Mad about the Blitzchung scandal, and the idea of taking away someone’s prize money for voicing a political opinion during an interview? Maybe a remaster of Tony Hawk’s Pro Skater can remedy that.
Let’s cast the tin foil hats aside. I don’t want to end this piece on a chalkboard littered with photos of random animals with lines directing toward members of the KGB. There’s no need for me to paint a paragraph with dystopian archetypes and spew a bunch of over-dramatized prose. I want to help, not inflict fear!
Instead, let’s examine my “backlog prevention” model for criteria I expect from a new game purchase, and help you to develop a backlog prevention list of your own:
Here’s my anti-backlog secret: I need at least 5 criteria met to truly enjoy a game.

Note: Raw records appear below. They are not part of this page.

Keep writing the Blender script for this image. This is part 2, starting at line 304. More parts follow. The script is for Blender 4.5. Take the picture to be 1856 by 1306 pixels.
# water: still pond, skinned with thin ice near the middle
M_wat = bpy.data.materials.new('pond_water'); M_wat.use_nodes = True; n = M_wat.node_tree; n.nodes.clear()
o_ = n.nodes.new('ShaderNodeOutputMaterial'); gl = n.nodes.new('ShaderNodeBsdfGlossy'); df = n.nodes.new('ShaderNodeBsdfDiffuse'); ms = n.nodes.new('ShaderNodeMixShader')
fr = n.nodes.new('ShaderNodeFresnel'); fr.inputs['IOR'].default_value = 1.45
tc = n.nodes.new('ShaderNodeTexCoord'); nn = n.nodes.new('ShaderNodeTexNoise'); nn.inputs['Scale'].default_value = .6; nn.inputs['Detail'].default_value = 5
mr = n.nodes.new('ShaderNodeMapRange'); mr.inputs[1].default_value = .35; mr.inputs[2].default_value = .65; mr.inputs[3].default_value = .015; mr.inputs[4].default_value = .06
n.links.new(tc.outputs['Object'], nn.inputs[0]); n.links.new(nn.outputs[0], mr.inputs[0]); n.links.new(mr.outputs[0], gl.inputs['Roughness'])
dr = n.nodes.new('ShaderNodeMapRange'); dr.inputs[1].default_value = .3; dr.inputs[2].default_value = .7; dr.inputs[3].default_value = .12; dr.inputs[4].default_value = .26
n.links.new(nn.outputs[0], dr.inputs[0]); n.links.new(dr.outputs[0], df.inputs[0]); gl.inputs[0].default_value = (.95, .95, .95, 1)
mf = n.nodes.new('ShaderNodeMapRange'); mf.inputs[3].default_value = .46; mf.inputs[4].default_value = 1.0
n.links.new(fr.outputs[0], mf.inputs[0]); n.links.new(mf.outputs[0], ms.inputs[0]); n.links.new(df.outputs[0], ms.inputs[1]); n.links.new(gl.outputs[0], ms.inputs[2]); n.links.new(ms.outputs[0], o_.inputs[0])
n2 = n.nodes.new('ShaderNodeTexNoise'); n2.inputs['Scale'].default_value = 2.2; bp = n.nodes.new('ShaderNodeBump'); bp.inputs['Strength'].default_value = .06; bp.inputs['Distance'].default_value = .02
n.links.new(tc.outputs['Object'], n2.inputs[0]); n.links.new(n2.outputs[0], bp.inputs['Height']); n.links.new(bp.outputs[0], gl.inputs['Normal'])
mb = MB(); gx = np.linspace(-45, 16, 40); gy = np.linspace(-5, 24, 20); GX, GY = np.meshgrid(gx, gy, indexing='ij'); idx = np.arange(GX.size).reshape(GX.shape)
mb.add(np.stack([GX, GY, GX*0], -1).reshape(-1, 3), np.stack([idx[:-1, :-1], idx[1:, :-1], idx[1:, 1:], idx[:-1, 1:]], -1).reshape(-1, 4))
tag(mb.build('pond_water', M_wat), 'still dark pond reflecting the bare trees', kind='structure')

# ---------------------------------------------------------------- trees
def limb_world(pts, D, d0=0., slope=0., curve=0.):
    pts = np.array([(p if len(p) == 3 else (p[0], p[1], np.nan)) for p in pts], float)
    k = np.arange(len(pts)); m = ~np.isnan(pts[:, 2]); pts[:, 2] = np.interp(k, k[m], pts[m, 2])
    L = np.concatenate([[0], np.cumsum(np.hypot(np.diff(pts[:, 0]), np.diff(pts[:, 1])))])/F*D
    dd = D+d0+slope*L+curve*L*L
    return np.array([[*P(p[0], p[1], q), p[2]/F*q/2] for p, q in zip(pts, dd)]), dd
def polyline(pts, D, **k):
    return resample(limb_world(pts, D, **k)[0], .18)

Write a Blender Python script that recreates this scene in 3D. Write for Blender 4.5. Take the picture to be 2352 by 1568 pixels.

I also avoid looking over what’s on sale, since the games I tend to want are probably already in my library. Most games purchased on a sale didn’t actively engage my interest. I do not take a friend’s recommendations.
Remasters and sequels are traps. I may have enjoyed them my first time around. That doesn’t mean I’ll be ready to revisit them. I find these titles to be key offenders in my backlog.